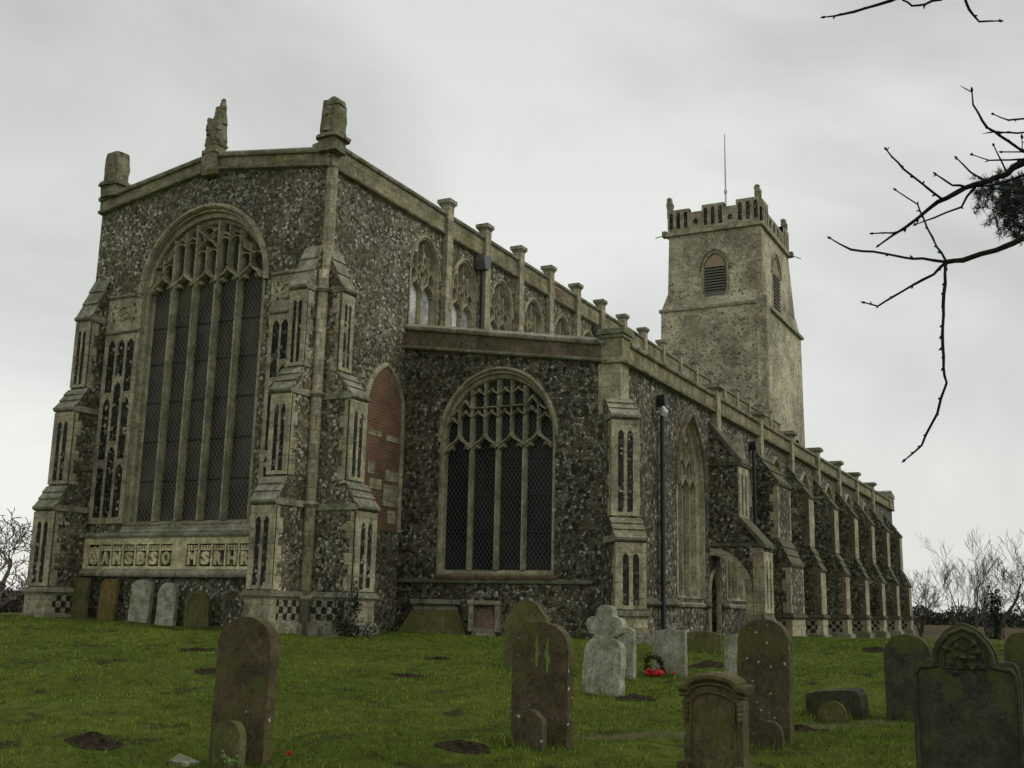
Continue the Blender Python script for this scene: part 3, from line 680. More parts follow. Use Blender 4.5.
def chancel_pair(yc, sgn):
    """pair of angle buttresses round a chancel corner; sgn = -1 at the near (south) corner"""
    # projecting east
    l, r = (.06, .50)
    st = [(3.70, 1.05, l, r+.18, .50), (6.10, .78, l, r+.08, .50), (8.48, .46, l, r, 1.02)]
    if sgn < 0:
        mkbut((XE, yc, 0), (-1, 0, 0), [(a, b_, -d, -c, e_) for a, b_, c, d, e_ in st], 9.5)   # across = -Y for out=-X
        ys = [(3.65, 1.15, .08, .82, .50), (6.06, .85, .08, .68, .50), (8.48, .48, .08, .52, 1.02)]
        mkbut((XE, yc, 0), (0, -1, 0), ys, 9.5)
    else:
        st = [(3.70, 1.05, -.02, .63, .50), (6.10, .78, .0, .62, .50), (8.42, .46, .04, .52, 1.02)]
        mkbut((XE, yc, 0), (-1, 0, 0), st, 9.5)
        mkbut((XE, yc, 0), (0, 1, 0), [(a, b_, -d-.06, -c-.06, e_) for a, b_, c, d, e_ in st], 9.5)
        return
    g = MB(); sx_, sy_ = XE-.02, yc+sgn*.02
    g.tube([(sx_, sy_, .9), (sx_, sy_, 8.9)], .125, 12)
    o_ = g.obj('corner_shaft', M_ST, smooth=True, **CH)
    for z in (3.68, 6.08, 8.45, 1.7): g = MB(); g.tube([(sx_, sy_, z-.06), (sx_, sy_, z), (sx_, sy_, z+.06)], [.15, .19, .14], 12); g.obj('shaft_ring', M_STW, parent=o_)
    g = MB(); g.tube([(sx_+.1, sy_, 8.9), (sx_+.1, sy_, 11.35)], .135, 8); g.obj('corner_quoin', M_ST, **CH)
# out=(-1,0,0): s = (0,-1,0) -> u grows towards -Y
chancel_pair(YS, -1); chancel_pair(YN, 1)

# ---------- south wall of chancel and clerestory
pil = [24.18+2.135*k for k in range(17)]
wc = [23.18]+[p_+1.07 for p_ in pil[:-1]]
w = MB(); holes = [ell(c, .66 if i else .70, 10.05, .92, 12, 1.75, 8.15) for i, c in enumerate(wc)]
w.plate(FC, [(XE+.75, .2), (XW, .2), (XW, 11.5), (XE+.75, 11.5)], holes, -.7, 0)
w.plate(FC, [(XE+.76, .2), (XE+.004, .2), (XE+.004, 11.5), (XE+.76, 11.5)], [], -.7, -.002)
w.obj('clerestory_wall', M_FL, **CH)
proto = None
for i, c in enumerate(wc):
    if proto is None:
        g = MB(); g.plate(FC, ell(0, .60, 10.05, .85, 12, 1.75, 8.15), [], -.20, -.18); go = g.obj('clerestory_window', M_GL3, **CH)
        subs = [reveal(FC, ell(0, .70, 10.05, .96, 12, 1.75, 8.15), ell(0, .56, 10.05, .80, 12, 1.75, 8.25), 'window_frame', M_STT, go, steps=[(0, .02), (.4, .03), (1, -.17)])]
        t_ = MB(); D = (-.19, -.04)
        t_.bar(FC, [(0, 8.2), (0, 9.62)], .10, *D)
        for s_ in (-1, 1):
            t_.bar(FC, ogee(s_*.28, .28, 9.50, .40), .075, *D)
            t_.bar(FC, [(s_*.28, 9.88), (s_*.28, 10.55)], .06, *D)
            t_.bar(FC, ogee(s_*.14, .14, 10.05, .26, 4), .045, *D); t_.bar(FC, ogee(s_*.42, .14, 9.95, .24, 4), .045, *D)
        t_.bar(FC, [(0, 9.62), (-.14, 10.0), (0, 10.32), (.14, 10.0), (0, 9.62)], .06, *D)
        t_.bar(FC, [(0, 10.3), (0, 10.82)], .06, *D)
        subs.append(t_.obj('tracery', M_STT, parent=go))
        h_ = MB(); h_.bar(FC, ell(0, .72, 10.0, 1.02, 14, 1.75), .07, 0, .07); subs.append(h_.obj('hood_mould', M_ST, parent=go))
        proto = go; go.location.x = c
    else:
        a = proto.copy(); COL.objects.link(a); a.location.x = c; a.parent = church
        for s_ in subs: d = s_.copy(); COL.objects.link(d); d.parent = a
p = MB(); p.fbox(FC, XE, XW, 11.40, 11.92, -.45, .06); po = p.obj('parapet', M_STP, **CH)
p = MB(); p.sweep((XE-.05, YS, 11.89), (XW, YS, 11.89), [(-.5, 0), (.11, 0), (.13, .04), (.13, .08), (-.1, .18), (-.5, .10)], (0, -1, 0)); p.obj('coping', M_STW, parent=po)
p = MB(); p.sweep((XE-.05, YS, 11.33), (XW, YS, 11.33), [(0, 0), (.12, .02), (.14, .06), (0, .13)], (0, -1, 0)); p.obj('string_course', M_STW, parent=po)
pr0 = None
for i, x in enumerate(pil):
    if pr0 is None:
        g = MB(); g.box((-.14, YS-.16, 8.0), (.14, YS+.01, 12.22)); pr0 = g.obj('pilaster', M_ST, **CH); pr0.location.x = x
        h_ = MB(); h_.box((-.16, YS-.18, 12.19), (.16, YS+.14, 12.25)); h_.box((-.20, YS-.22, 12.25), (.20, YS+.18, 12.36)); h_.box((-.138, YS-.158, 12.0), (.138, YS+.1, 12.19)); pc = h_.obj('cap', M_STW, parent=pr0)
    else:
        a = pr0.copy(); COL.objects.link(a); a.location.x = x; a.parent = church
        d = pc.copy(); COL.objects.link(d); d.parent = a
p = MB(); p.fbox(FC, 31.05, 31.6, 11.5, 11.8, .05, .068); p.obj('brick_patch', M_BR, **CH)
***
- _Problem to work on_
Keep every word of the data as it is when you write it out, but drop the pictures.

- _Reply to the task_
Continue the Blender Python script for this scene: part 3, from line 680. More parts follow. Use Blender 4.5.
def chancel_pair(yc, sgn):
    """pair of angle buttresses round a chancel corner; sgn = -1 at the near (south) corner"""
    # projecting east
    l, r = (.06, .50)
    st = [(3.70, 1.05, l, r+.18, .50), (6.10, .78, l, r+.08, .50), (8.48, .46, l, r, 1.02)]
    if sgn < 0:
        mkbut((XE, yc, 0), (-1, 0, 0), [(a, b_, -d, -c, e_) for a, b_, c, d, e_ in st], 9.5)   # across = -Y for out=-X
        ys = [(3.65, 1.15, .08, .82, .50), (6.06, .85, .08, .68, .50), (8.48, .48, .08, .52, 1.02)]
        mkbut((XE, yc, 0), (0, -1, 0), ys, 9.5)
    else:
        st = [(3.70, 1.05, -.02, .63, .50), (6.10, .78, .0, .62, .50), (8.42, .46, .04, .52, 1.02)]
        mkbut((XE, yc, 0), (-1, 0, 0), st, 9.5)
        mkbut((XE, yc, 0), (0, 1, 0), [(a, b_, -d-.06, -c-.06, e_) for a, b_, c, d, e_ in st], 9.5)
        return
    g = MB(); sx_, sy_ = XE-.02, yc+sgn*.02
    g.tube([(sx_, sy_, .9), (sx_, sy_, 8.9)], .125, 12)
    o_ = g.obj('corner_shaft', M_ST, smooth=True, **CH)
    for z in (3.68, 6.08, 8.45, 1.7): g = MB(); g.tube([(sx_, sy_, z-.06), (sx_, sy_, z), (sx_, sy_, z+.06)], [.15, .19, .14], 12); g.obj('shaft_ring', M_STW, parent=o_)
    g = MB(); g.tube([(sx_+.1, sy_, 8.9), (sx_+.1, sy_, 11.35)], .135, 8); g.obj('corner_quoin', M_ST, **CH)
# out=(-1,0,0): s = (0,-1,0) -> u grows towards -Y
chancel_pair(YS, -1); chancel_pair(YN, 1)

# ---------- south wall of chancel and clerestory
pil = [24.18+2.135*k for k in range(17)]
wc = [23.18]+[p_+1.07 for p_ in pil[:-1]]
w = MB(); holes = [ell(c, .66 if i else .70, 10.05, .92, 12, 1.75, 8.15) for i, c in enumerate(wc)]
w.plate(FC, [(XE+.75, .2), (XW, .2), (XW, 11.5), (XE+.75, 11.5)], holes, -.7, 0)
w.plate(FC, [(XE+.76, .2), (XE+.004, .2), (XE+.004, 11.5), (XE+.76, 11.5)], [], -.7, -.002)
w.obj('clerestory_wall', M_FL, **CH)
proto = None
for i, c in enumerate(wc):
    if proto is None:
        g = MB(); g.plate(FC, ell(0, .60, 10.05, .85, 12, 1.75, 8.15), [], -.20, -.18); go = g.obj('clerestory_window', M_GL3, **CH)
        subs = [reveal(FC, ell(0, .70, 10.05, .96, 12, 1.75, 8.15), ell(0, .56, 10.05, .80, 12, 1.75, 8.25), 'window_frame', M_STT, go, steps=[(0, .02), (.4, .03), (1, -.17)])]
        t_ = MB(); D = (-.19, -.04)
        t_.bar(FC, [(0, 8.2), (0, 9.62)], .10, *D)
        for s_ in (-1, 1):
            t_.bar(FC, ogee(s_*.28, .28, 9.50, .40), .075, *D)
            t_.bar(FC, [(s_*.28, 9.88), (s_*.28, 10.55)], .06, *D)
            t_.bar(FC, ogee(s_*.14, .14, 10.05, .26, 4), .045, *D); t_.bar(FC, ogee(s_*.42, .14, 9.95, .24, 4), .045, *D)
        t_.bar(FC, [(0, 9.62), (-.14, 10.0), (0, 10.32), (.14, 10.0), (0, 9.62)], .06, *D)
        t_.bar(FC, [(0, 10.3), (0, 10.82)], .06, *D)
        subs.append(t_.obj('tracery', M_STT, parent=go))
        h_ = MB(); h_.bar(FC, ell(0, .72, 10.0, 1.02, 14, 1.75), .07, 0, .07); subs.append(h_.obj('hood_mould', M_ST, parent=go))
        proto = go; go.location.x = c
    else:
        a = proto.copy(); COL.objects.link(a); a.location.x = c; a.parent = church
        for s_ in subs: d = s_.copy(); COL.objects.link(d); d.parent = a
p = MB(); p.fbox(FC, XE, XW, 11.40, 11.92, -.45, .06); po = p.obj('parapet', M_STP, **CH)
p = MB(); p.sweep((XE-.05, YS, 11.89), (XW, YS, 11.89), [(-.5, 0), (.11, 0), (.13, .04), (.13, .08), (-.1, .18), (-.5, .10)], (0, -1, 0)); p.obj('coping', M_STW, parent=po)
p = MB(); p.sweep((XE-.05, YS, 11.33), (XW, YS, 11.33), [(0, 0), (.12, .02), (.14, .06), (0, .13)], (0, -1, 0)); p.obj('string_course', M_STW, parent=po)
pr0 = None
for i, x in enumerate(pil):
    if pr0 is None:
        g = MB(); g.box((-.14, YS-.16, 8.0), (.14, YS+.01, 12.22)); pr0 = g.obj('pilaster', M_ST, **CH); pr0.location.x = x
        h_ = MB(); h_.box((-.16, YS-.18, 12.19), (.16, YS+.14, 12.25)); h_.box((-.20, YS-.22, 12.25), (.20, YS+.18, 12.36)); h_.box((-.138, YS-.158, 12.0), (.138, YS+.1, 12.19)); pc = h_.obj('cap', M_STW, parent=pr0)
    else:
        a = pr0.copy(); COL.objects.link(a); a.location.x = x; a.parent = church
        d = pc.copy(); COL.objects.link(d); d.parent = a
p = MB(); p.fbox(FC, 31.05, 31.6, 11.5, 11.8, .05, .068); p.obj('brick_patch', M_BR, **CH)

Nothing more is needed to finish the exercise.